Abstract

Handwriting is a complex activity that involves continuous interaction between lower-level handwriting and motor skills and higher-order cognitive processes. It is important to allocate mental resources to these high-order processes since these processes place a great demand on cognitive capacity. This is possible when lower-level skills such as transcription are effortlessness and fluent. Given that fluency is a value in virtually all areas of academic learning, schools should provide instructional activities to promote writing fluency from the first stages of learning to write. In an effort to determine if teaching handwriting enhances writing fluency, we conducted a systematic and meta-analytic review of the writing fluency intervention literature.
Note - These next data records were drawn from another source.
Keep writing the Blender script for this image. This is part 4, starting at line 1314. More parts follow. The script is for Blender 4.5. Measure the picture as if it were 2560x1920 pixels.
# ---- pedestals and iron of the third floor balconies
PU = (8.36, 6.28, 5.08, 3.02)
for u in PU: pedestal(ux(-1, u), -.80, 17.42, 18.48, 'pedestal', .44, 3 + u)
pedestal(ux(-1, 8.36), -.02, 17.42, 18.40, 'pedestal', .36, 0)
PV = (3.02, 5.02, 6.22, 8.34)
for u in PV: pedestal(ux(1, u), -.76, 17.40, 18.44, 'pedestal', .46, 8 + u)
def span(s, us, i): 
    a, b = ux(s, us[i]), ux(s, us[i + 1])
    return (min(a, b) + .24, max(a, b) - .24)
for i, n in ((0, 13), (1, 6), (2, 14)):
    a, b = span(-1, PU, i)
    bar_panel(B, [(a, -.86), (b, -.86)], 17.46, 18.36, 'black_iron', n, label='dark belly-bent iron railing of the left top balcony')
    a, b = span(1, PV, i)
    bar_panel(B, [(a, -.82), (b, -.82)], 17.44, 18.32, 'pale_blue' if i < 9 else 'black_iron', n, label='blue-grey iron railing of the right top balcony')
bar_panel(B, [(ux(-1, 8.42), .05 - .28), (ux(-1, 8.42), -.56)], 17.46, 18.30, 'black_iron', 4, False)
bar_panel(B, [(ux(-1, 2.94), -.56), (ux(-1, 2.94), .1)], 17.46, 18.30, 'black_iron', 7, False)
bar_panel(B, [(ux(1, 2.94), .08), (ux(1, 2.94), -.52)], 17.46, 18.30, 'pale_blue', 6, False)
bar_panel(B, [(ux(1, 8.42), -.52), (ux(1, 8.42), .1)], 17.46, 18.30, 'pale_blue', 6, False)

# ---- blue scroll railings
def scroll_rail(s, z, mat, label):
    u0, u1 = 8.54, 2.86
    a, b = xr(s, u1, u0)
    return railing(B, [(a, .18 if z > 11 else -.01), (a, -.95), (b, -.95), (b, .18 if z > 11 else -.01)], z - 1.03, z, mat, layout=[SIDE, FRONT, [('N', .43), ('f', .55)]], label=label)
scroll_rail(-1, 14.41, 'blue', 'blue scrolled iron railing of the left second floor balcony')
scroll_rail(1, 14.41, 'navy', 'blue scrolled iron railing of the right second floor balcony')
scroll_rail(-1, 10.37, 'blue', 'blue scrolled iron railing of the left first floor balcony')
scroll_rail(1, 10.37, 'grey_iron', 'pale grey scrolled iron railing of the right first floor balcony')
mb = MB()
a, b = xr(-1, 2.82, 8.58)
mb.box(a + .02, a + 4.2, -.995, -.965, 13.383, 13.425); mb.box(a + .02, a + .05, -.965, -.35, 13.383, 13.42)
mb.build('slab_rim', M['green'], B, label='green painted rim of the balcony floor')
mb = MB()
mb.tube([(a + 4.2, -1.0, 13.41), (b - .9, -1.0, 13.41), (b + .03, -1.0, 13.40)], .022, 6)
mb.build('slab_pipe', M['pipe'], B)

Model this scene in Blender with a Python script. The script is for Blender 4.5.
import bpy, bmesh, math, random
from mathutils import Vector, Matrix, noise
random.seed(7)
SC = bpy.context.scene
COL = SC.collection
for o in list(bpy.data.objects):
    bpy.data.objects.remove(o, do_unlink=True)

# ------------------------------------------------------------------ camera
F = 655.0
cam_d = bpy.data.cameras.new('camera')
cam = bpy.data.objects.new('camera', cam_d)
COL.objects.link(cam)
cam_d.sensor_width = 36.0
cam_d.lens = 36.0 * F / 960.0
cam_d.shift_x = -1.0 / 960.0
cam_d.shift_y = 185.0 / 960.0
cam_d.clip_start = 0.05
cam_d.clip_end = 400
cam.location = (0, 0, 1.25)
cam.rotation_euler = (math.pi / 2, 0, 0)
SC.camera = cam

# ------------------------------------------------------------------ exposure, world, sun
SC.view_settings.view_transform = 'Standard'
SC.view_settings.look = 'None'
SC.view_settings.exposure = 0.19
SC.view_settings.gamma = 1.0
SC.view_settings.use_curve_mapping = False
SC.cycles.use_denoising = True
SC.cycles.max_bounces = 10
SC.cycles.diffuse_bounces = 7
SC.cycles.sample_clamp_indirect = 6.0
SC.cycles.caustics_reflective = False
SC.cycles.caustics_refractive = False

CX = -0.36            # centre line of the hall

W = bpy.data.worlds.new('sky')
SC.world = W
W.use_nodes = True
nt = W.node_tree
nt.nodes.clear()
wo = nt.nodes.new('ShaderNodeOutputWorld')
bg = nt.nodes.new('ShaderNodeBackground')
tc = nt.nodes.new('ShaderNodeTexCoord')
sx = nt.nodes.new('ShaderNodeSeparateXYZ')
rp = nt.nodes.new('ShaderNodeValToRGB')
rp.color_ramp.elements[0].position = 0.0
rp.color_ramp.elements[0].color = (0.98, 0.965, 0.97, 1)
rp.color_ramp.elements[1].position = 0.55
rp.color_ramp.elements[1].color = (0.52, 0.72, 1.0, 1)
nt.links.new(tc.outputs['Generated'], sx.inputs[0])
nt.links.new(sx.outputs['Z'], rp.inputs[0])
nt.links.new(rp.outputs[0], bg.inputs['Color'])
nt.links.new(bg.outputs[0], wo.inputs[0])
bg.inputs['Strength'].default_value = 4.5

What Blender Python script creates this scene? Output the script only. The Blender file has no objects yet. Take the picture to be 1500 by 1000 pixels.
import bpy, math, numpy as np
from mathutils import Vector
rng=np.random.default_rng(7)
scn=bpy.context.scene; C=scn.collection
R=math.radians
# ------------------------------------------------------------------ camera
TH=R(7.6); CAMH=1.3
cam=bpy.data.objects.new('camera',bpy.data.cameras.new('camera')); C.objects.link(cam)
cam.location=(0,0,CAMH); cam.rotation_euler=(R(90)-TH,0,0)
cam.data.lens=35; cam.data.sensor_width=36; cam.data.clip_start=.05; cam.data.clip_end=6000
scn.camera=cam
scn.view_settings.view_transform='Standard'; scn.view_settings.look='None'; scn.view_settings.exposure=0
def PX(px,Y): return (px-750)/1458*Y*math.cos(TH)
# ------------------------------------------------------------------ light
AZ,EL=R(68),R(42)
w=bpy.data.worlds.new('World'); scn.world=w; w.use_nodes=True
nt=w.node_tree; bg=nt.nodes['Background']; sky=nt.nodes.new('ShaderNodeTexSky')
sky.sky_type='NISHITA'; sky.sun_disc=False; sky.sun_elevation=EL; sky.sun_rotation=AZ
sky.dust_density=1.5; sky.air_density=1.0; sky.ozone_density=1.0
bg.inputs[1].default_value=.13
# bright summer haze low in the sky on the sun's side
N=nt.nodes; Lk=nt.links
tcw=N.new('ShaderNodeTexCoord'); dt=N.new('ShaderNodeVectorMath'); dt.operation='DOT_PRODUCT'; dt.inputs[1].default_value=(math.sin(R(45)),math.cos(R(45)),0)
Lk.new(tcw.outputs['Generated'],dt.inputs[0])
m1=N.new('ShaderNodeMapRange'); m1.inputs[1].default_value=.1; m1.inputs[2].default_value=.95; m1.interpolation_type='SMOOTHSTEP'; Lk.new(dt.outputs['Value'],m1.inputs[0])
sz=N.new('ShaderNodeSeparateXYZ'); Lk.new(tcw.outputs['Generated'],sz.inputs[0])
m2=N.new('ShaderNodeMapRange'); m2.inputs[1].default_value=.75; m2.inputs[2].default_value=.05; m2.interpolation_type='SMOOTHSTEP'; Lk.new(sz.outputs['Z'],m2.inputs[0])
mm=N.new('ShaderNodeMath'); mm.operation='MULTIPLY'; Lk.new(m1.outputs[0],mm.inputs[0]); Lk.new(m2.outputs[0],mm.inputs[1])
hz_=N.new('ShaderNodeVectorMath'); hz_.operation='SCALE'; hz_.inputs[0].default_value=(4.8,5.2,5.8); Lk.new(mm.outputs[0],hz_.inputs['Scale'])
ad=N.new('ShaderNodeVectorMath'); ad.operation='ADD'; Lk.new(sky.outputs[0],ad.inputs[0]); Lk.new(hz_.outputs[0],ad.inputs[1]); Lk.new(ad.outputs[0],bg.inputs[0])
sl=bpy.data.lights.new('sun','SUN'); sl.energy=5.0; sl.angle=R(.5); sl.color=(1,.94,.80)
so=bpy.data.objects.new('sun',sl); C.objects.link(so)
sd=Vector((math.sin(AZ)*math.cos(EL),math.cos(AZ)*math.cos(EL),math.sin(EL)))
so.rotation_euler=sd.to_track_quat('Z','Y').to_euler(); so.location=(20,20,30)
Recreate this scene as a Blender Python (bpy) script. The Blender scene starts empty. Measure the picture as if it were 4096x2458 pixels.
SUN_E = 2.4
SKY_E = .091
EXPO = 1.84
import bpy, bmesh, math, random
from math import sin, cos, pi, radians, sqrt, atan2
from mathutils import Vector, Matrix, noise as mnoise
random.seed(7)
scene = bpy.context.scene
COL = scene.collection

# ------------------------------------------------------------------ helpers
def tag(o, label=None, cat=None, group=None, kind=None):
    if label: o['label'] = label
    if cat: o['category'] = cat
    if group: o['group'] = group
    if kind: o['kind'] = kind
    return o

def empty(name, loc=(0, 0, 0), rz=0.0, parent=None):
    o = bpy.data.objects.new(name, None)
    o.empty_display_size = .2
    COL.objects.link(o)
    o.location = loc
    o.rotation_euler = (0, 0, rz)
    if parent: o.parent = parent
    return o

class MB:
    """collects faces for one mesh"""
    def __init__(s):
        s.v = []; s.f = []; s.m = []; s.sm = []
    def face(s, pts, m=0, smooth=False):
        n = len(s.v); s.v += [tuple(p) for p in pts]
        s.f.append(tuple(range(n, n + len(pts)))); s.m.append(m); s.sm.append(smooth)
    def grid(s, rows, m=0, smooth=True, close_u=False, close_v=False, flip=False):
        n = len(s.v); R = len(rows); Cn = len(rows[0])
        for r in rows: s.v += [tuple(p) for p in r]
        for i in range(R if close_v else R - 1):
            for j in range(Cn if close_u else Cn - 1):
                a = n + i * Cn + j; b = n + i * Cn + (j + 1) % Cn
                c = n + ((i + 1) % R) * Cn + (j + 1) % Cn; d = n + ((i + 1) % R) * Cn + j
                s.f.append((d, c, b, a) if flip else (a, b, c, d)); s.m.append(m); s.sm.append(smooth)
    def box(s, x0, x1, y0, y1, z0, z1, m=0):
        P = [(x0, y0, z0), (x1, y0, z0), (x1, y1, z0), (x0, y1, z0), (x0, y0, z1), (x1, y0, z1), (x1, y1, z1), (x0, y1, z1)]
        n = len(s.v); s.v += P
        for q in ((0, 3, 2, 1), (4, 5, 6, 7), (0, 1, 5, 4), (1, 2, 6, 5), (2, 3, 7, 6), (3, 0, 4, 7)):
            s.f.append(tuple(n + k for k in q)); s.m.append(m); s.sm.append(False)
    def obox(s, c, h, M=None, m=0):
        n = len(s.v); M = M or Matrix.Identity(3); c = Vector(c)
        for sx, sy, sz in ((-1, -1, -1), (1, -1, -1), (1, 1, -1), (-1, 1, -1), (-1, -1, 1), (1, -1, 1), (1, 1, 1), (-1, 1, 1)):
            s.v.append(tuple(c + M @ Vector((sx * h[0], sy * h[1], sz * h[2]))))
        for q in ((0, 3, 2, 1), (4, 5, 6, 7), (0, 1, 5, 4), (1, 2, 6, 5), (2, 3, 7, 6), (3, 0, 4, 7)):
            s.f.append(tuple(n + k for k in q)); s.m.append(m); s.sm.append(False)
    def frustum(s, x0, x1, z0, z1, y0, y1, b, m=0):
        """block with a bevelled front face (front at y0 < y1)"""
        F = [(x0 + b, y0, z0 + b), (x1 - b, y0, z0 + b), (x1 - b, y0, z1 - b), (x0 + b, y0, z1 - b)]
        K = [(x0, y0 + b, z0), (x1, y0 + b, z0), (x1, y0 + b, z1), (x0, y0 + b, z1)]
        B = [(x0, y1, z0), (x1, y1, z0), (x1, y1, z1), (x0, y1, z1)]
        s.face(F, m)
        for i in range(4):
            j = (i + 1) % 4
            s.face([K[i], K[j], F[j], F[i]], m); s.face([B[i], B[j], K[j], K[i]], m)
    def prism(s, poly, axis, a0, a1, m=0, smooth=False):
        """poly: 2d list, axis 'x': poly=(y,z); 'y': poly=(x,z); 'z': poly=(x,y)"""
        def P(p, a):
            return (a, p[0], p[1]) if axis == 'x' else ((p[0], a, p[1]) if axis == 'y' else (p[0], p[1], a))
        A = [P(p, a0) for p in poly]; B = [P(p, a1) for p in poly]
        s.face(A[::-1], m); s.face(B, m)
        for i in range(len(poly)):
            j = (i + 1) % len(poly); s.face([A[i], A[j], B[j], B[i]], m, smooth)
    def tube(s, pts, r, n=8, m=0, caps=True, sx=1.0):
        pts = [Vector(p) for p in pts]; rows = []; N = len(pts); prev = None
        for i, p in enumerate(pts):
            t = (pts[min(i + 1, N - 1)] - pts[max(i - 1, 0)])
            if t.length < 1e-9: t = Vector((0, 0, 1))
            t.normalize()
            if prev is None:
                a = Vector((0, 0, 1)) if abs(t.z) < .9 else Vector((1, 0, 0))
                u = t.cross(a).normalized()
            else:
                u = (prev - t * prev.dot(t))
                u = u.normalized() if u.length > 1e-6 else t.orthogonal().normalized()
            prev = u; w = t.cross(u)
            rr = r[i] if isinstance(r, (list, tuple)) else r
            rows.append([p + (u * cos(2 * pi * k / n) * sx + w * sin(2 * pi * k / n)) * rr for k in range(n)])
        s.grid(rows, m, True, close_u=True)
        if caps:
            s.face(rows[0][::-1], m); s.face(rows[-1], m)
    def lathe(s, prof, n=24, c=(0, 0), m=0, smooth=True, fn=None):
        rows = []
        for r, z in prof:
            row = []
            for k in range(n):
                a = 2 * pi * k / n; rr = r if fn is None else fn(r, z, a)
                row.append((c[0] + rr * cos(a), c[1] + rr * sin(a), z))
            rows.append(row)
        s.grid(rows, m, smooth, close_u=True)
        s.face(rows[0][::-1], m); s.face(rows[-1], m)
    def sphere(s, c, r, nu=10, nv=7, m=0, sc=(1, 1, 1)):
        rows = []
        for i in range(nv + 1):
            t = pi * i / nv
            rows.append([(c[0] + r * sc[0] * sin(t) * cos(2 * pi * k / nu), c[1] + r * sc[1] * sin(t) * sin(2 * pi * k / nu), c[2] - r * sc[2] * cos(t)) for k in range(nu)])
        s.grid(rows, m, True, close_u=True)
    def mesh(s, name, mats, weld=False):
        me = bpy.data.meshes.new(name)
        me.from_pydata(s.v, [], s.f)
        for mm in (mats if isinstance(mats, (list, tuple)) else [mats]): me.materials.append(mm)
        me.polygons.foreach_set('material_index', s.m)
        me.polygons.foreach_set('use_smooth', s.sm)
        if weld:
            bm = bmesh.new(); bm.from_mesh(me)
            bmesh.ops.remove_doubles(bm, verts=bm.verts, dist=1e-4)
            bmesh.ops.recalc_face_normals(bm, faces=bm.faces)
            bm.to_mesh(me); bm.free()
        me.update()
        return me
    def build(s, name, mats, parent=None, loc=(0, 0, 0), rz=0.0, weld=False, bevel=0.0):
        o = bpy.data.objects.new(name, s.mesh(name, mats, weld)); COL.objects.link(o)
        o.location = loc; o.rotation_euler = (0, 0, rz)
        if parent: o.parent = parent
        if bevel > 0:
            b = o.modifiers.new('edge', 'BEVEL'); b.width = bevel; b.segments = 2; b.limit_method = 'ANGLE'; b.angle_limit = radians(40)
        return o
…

We selected 31 studies: 21 true and quasi-experimental studies, 4 single-group design, 3 single-subject design, and 3 non-experimental studies, conducted with K-6 students in a regular school setting. A total of 2,030 students participated in these studies. When compared to no instruction or non-handwriting instructional conditions, teaching different handwriting intervention programs resulted in statistically significant greater writing fluency (ES = 0.64). Moreover, three specific handwriting interventions yielded statistically significant results in improving writing fluency, when compared to other handwriting interventions or to typical handwriting instruction conditions: handwriting focused on training timed transcription skills (ES = 0.49), multicomponent handwriting treatments (ES = 0.40), and performance feedback (ES = 0.36). There were not enough data to calculate the impact of sensory-motor and self-regulated strategy handwriting interventions on writing fluency. The significance of these findings for implementing and differentiating handwriting fluency instruction and guiding future research will be discussed.